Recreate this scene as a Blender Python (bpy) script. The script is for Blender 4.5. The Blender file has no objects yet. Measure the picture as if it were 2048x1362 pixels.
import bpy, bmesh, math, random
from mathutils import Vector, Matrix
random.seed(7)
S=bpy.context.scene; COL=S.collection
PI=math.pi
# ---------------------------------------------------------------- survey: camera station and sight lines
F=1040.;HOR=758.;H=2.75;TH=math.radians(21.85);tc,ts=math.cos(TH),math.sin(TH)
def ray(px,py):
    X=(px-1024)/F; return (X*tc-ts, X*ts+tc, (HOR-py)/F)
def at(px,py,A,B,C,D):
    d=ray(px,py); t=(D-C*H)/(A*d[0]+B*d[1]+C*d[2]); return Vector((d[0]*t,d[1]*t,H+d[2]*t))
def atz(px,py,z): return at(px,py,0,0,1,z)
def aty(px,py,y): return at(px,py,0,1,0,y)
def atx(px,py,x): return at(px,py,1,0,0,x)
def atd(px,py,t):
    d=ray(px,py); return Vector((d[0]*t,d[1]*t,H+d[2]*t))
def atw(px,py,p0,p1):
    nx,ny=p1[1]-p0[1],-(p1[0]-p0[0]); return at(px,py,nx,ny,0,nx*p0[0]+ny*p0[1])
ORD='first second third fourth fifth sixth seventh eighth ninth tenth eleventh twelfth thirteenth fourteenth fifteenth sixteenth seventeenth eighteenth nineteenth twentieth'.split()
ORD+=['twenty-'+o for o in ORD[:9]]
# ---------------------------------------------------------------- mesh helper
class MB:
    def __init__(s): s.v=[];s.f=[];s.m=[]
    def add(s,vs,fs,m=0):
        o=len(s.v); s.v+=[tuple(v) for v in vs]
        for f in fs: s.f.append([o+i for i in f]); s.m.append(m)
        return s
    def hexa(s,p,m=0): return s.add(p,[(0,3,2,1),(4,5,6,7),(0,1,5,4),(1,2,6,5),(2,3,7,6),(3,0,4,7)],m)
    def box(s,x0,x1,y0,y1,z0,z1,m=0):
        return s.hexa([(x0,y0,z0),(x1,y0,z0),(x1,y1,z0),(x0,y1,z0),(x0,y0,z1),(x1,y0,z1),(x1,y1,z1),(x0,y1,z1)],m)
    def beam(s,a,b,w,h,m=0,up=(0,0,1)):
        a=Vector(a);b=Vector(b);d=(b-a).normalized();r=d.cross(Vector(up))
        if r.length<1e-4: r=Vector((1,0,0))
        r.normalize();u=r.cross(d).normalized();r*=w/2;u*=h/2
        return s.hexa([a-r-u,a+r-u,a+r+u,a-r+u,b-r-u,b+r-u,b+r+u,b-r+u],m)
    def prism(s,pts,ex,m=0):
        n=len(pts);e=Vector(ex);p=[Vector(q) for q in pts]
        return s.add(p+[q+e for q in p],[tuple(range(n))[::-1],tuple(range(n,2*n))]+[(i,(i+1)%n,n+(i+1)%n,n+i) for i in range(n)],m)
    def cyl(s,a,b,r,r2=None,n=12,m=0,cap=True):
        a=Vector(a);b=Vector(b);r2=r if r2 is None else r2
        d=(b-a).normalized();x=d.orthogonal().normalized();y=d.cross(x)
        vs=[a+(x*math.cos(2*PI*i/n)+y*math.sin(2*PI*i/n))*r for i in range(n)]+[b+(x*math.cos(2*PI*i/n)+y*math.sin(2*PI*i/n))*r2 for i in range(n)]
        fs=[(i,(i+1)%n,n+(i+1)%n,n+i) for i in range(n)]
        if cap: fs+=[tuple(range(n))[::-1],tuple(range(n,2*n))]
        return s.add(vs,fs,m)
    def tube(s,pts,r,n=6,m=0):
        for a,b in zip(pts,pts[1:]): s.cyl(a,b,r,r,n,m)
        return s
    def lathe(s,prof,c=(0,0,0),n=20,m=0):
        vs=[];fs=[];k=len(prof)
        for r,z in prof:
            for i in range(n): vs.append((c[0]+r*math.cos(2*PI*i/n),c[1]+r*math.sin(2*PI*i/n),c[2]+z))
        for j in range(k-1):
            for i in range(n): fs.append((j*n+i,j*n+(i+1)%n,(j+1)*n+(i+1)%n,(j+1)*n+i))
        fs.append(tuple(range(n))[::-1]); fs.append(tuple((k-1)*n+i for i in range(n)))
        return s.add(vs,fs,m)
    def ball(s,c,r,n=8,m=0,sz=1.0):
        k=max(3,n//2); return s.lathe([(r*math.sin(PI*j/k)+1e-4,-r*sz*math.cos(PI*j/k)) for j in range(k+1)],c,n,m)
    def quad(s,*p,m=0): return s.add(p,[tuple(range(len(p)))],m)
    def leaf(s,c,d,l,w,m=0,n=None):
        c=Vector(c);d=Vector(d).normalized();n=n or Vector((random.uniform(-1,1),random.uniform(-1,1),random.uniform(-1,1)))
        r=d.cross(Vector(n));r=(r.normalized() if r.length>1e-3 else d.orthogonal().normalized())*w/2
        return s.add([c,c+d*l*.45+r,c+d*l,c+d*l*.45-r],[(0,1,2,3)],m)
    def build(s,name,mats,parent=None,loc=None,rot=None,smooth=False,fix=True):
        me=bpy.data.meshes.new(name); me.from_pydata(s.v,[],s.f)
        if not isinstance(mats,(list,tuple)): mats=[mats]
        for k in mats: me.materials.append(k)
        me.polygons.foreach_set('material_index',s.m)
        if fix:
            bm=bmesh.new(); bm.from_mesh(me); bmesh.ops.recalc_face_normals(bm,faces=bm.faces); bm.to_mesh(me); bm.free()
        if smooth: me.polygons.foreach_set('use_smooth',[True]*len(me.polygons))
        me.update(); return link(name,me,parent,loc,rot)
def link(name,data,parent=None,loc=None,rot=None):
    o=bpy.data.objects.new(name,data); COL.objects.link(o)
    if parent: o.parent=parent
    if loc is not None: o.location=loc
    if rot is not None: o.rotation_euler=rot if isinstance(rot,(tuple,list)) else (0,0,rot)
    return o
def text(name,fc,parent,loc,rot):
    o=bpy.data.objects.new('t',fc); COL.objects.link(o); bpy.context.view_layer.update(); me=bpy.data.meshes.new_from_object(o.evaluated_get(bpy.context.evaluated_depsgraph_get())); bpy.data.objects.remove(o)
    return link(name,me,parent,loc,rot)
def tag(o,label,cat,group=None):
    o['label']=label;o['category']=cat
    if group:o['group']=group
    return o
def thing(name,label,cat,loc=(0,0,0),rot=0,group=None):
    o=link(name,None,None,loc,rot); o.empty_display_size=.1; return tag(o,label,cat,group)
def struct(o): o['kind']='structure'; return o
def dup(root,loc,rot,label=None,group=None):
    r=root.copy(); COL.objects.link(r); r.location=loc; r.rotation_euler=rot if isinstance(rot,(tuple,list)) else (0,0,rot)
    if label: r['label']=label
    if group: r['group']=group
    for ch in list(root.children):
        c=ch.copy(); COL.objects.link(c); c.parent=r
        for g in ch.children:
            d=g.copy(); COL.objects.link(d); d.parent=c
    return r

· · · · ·

**WHAT IS BEING ASKED:**
Print the whole listing exactly as it is.

**RESPONSE TO THIS TASK:**
Recreate this scene as a Blender Python (bpy) script. The script is for Blender 4.5. The Blender file has no objects yet. Measure the picture as if it were 2048x1362 pixels.
import bpy, bmesh, math, random
from mathutils import Vector, Matrix
random.seed(7)
S=bpy.context.scene; COL=S.collection
PI=math.pi
# ---------------------------------------------------------------- survey: camera station and sight lines
F=1040.;HOR=758.;H=2.75;TH=math.radians(21.85);tc,ts=math.cos(TH),math.sin(TH)
def ray(px,py):
    X=(px-1024)/F; return (X*tc-ts, X*ts+tc, (HOR-py)/F)
def at(px,py,A,B,C,D):
    d=ray(px,py); t=(D-C*H)/(A*d[0]+B*d[1]+C*d[2]); return Vector((d[0]*t,d[1]*t,H+d[2]*t))
def atz(px,py,z): return at(px,py,0,0,1,z)
def aty(px,py,y): return at(px,py,0,1,0,y)
def atx(px,py,x): return at(px,py,1,0,0,x)
def atd(px,py,t):
    d=ray(px,py); return Vector((d[0]*t,d[1]*t,H+d[2]*t))
def atw(px,py,p0,p1):
    nx,ny=p1[1]-p0[1],-(p1[0]-p0[0]); return at(px,py,nx,ny,0,nx*p0[0]+ny*p0[1])
ORD='first second third fourth fifth sixth seventh eighth ninth tenth eleventh twelfth thirteenth fourteenth fifteenth sixteenth seventeenth eighteenth nineteenth twentieth'.split()
ORD+=['twenty-'+o for o in ORD[:9]]
# ---------------------------------------------------------------- mesh helper
class MB:
    def __init__(s): s.v=[];s.f=[];s.m=[]
    def add(s,vs,fs,m=0):
        o=len(s.v); s.v+=[tuple(v) for v in vs]
        for f in fs: s.f.append([o+i for i in f]); s.m.append(m)
        return s
    def hexa(s,p,m=0): return s.add(p,[(0,3,2,1),(4,5,6,7),(0,1,5,4),(1,2,6,5),(2,3,7,6),(3,0,4,7)],m)
    def box(s,x0,x1,y0,y1,z0,z1,m=0):
        return s.hexa([(x0,y0,z0),(x1,y0,z0),(x1,y1,z0),(x0,y1,z0),(x0,y0,z1),(x1,y0,z1),(x1,y1,z1),(x0,y1,z1)],m)
    def beam(s,a,b,w,h,m=0,up=(0,0,1)):
        a=Vector(a);b=Vector(b);d=(b-a).normalized();r=d.cross(Vector(up))
        if r.length<1e-4: r=Vector((1,0,0))
        r.normalize();u=r.cross(d).normalized();r*=w/2;u*=h/2
        return s.hexa([a-r-u,a+r-u,a+r+u,a-r+u,b-r-u,b+r-u,b+r+u,b-r+u],m)
    def prism(s,pts,ex,m=0):
        n=len(pts);e=Vector(ex);p=[Vector(q) for q in pts]
        return s.add(p+[q+e for q in p],[tuple(range(n))[::-1],tuple(range(n,2*n))]+[(i,(i+1)%n,n+(i+1)%n,n+i) for i in range(n)],m)
    def cyl(s,a,b,r,r2=None,n=12,m=0,cap=True):
        a=Vector(a);b=Vector(b);r2=r if r2 is None else r2
        d=(b-a).normalized();x=d.orthogonal().normalized();y=d.cross(x)
        vs=[a+(x*math.cos(2*PI*i/n)+y*math.sin(2*PI*i/n))*r for i in range(n)]+[b+(x*math.cos(2*PI*i/n)+y*math.sin(2*PI*i/n))*r2 for i in range(n)]
        fs=[(i,(i+1)%n,n+(i+1)%n,n+i) for i in range(n)]
        if cap: fs+=[tuple(range(n))[::-1],tuple(range(n,2*n))]
        return s.add(vs,fs,m)
    def tube(s,pts,r,n=6,m=0):
        for a,b in zip(pts,pts[1:]): s.cyl(a,b,r,r,n,m)
        return s
    def lathe(s,prof,c=(0,0,0),n=20,m=0):
        vs=[];fs=[];k=len(prof)
        for r,z in prof:
            for i in range(n): vs.append((c[0]+r*math.cos(2*PI*i/n),c[1]+r*math.sin(2*PI*i/n),c[2]+z))
        for j in range(k-1):
            for i in range(n): fs.append((j*n+i,j*n+(i+1)%n,(j+1)*n+(i+1)%n,(j+1)*n+i))
        fs.append(tuple(range(n))[::-1]); fs.append(tuple((k-1)*n+i for i in range(n)))
        return s.add(vs,fs,m)
    def ball(s,c,r,n=8,m=0,sz=1.0):
        k=max(3,n//2); return s.lathe([(r*math.sin(PI*j/k)+1e-4,-r*sz*math.cos(PI*j/k)) for j in range(k+1)],c,n,m)
    def quad(s,*p,m=0): return s.add(p,[tuple(range(len(p)))],m)
    def leaf(s,c,d,l,w,m=0,n=None):
        c=Vector(c);d=Vector(d).normalized();n=n or Vector((random.uniform(-1,1),random.uniform(-1,1),random.uniform(-1,1)))
        r=d.cross(Vector(n));r=(r.normalized() if r.length>1e-3 else d.orthogonal().normalized())*w/2
        return s.add([c,c+d*l*.45+r,c+d*l,c+d*l*.45-r],[(0,1,2,3)],m)
    def build(s,name,mats,parent=None,loc=None,rot=None,smooth=False,fix=True):
        me=bpy.data.meshes.new(name); me.from_pydata(s.v,[],s.f)
        if not isinstance(mats,(list,tuple)): mats=[mats]
        for k in mats: me.materials.append(k)
        me.polygons.foreach_set('material_index',s.m)
        if fix:
            bm=bmesh.new(); bm.from_mesh(me); bmesh.ops.recalc_face_normals(bm,faces=bm.faces); bm.to_mesh(me); bm.free()
        if smooth: me.polygons.foreach_set('use_smooth',[True]*len(me.polygons))
        me.update(); return link(name,me,parent,loc,rot)
def link(name,data,parent=None,loc=None,rot=None):
    o=bpy.data.objects.new(name,data); COL.objects.link(o)
    if parent: o.parent=parent
    if loc is not None: o.location=loc
    if rot is not None: o.rotation_euler=rot if isinstance(rot,(tuple,list)) else (0,0,rot)
    return o
def text(name,fc,parent,loc,rot):
    o=bpy.data.objects.new('t',fc); COL.objects.link(o); bpy.context.view_layer.update(); me=bpy.data.meshes.new_from_object(o.evaluated_get(bpy.context.evaluated_depsgraph_get())); bpy.data.objects.remove(o)
    return link(name,me,parent,loc,rot)
def tag(o,label,cat,group=None):
    o['label']=label;o['category']=cat
    if group:o['group']=group
    return o
def thing(name,label,cat,loc=(0,0,0),rot=0,group=None):
    o=link(name,None,None,loc,rot); o.empty_display_size=.1; return tag(o,label,cat,group)
def struct(o): o['kind']='structure'; return o
def dup(root,loc,rot,label=None,group=None):
    r=root.copy(); COL.objects.link(r); r.location=loc; r.rotation_euler=rot if isinstance(rot,(tuple,list)) else (0,0,rot)
    if label: r['label']=label
    if group: r['group']=group
    for ch in list(root.children):
        c=ch.copy(); COL.objects.link(c); c.parent=r
        for g in ch.children:
            d=g.copy(); COL.objects.link(d); d.parent=c
    return r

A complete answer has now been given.